If that were so, the canoe left to itself would be moving relative to the water (by moving downstream more slowly than the current, it would be moving upstream relative to the water).
No, it moves slower than the water, that's all. The wake is there.
It it had a wake, it would necessarily have motion relative to the water. Where does the energy come from to move it through the water like that?
You keep failing to address the simple point that there is no drag on an object moving at the speed of the current.
Not addressing? Does the meterological balloon not confirm the point?
I should add that is a very simple approach from a general methodological handbook.

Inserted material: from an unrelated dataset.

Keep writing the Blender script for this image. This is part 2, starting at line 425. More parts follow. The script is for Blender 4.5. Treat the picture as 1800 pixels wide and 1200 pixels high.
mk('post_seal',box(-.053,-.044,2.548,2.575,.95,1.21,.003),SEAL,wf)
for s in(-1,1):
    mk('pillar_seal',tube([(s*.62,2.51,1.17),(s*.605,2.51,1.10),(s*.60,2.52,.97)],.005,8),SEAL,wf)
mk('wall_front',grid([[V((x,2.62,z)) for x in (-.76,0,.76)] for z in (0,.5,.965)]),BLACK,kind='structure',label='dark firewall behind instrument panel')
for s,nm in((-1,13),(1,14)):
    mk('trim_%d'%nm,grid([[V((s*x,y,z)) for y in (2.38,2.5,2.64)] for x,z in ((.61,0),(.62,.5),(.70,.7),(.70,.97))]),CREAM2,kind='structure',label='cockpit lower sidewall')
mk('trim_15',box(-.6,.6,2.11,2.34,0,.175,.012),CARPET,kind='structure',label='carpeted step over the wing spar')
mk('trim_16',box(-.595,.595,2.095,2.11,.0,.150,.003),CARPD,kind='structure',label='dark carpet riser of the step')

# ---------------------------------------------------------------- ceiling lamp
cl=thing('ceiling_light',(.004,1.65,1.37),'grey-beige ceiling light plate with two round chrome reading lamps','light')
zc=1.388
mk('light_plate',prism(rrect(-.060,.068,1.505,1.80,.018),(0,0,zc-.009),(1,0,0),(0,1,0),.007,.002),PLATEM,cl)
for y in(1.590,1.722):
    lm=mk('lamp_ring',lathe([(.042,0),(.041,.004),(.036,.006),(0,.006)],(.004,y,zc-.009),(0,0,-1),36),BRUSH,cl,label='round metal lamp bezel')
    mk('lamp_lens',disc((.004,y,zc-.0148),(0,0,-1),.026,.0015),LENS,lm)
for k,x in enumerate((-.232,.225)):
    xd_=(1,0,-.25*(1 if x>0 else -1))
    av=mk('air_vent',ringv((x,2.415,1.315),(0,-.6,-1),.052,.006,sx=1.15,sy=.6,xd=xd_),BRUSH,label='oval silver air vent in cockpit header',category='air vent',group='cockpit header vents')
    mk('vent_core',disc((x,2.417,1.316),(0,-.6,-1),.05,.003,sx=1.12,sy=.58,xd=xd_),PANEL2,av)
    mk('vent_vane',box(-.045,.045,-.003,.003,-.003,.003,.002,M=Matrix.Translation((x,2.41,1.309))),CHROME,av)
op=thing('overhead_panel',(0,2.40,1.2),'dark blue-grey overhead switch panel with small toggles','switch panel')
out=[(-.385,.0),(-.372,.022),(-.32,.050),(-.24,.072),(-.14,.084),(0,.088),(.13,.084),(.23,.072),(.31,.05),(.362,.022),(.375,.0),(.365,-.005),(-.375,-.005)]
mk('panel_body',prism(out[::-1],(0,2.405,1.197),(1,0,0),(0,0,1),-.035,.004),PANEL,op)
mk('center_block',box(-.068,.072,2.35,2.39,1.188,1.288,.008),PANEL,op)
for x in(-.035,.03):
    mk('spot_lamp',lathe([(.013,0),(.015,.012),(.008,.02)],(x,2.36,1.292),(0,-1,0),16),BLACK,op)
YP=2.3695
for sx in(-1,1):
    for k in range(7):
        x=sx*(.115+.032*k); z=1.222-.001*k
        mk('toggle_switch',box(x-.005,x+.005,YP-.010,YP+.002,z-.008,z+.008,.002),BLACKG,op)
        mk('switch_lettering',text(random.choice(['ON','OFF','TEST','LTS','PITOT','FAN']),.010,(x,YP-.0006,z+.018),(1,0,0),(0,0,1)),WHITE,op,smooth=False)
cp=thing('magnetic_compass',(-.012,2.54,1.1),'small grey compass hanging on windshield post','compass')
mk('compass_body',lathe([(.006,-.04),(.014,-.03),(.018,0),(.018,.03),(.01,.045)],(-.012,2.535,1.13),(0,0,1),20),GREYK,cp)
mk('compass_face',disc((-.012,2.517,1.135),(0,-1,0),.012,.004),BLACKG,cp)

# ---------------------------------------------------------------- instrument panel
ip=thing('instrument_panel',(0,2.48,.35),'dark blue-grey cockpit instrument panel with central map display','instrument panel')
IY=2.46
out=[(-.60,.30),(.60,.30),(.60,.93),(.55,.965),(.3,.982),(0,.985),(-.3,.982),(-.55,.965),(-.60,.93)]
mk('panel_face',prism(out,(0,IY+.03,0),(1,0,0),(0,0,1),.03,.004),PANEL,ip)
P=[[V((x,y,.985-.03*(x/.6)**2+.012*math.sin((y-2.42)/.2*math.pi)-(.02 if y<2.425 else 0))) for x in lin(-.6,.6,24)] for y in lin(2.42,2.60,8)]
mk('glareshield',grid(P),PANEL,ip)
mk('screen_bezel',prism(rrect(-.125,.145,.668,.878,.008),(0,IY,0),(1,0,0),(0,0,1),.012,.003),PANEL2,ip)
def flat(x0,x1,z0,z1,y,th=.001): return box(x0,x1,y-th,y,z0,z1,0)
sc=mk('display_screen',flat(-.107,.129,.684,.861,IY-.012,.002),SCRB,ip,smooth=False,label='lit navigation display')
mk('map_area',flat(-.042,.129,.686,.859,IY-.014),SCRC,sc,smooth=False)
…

It is an approximation at best, and still shows the need for a driving force.
The force to drive the canoe comes from the water. Motion of the canoe through the water generates drag
ahead of the canoe, and that opposes the motion of the canoe. Because the energy or force required to move the canoe (and so generate the opposing force) comes from the same source, the river. Therefore, the drag will prevent the canoes from reaching waterspeed.
What you appear to be doing is taking "Gallileon Relativity" too literally. It is not a matter of 400 years of science, but a 400 year old idea that has been supplanted, in fact, by Einstein.
Not relativity, but his ideas concerning Brownian motion and Boltzmann's constant.
These insights are the basis of contemporary ideas on of drag, and those ideas say you are wrong. (Anecdotaly, thumbs bruised against the canoe's gunnels say you are wrong)
What proof would you need? I am not going to Wikki so that some idiots can post about it, but if you have an idea, then I will try to answer it.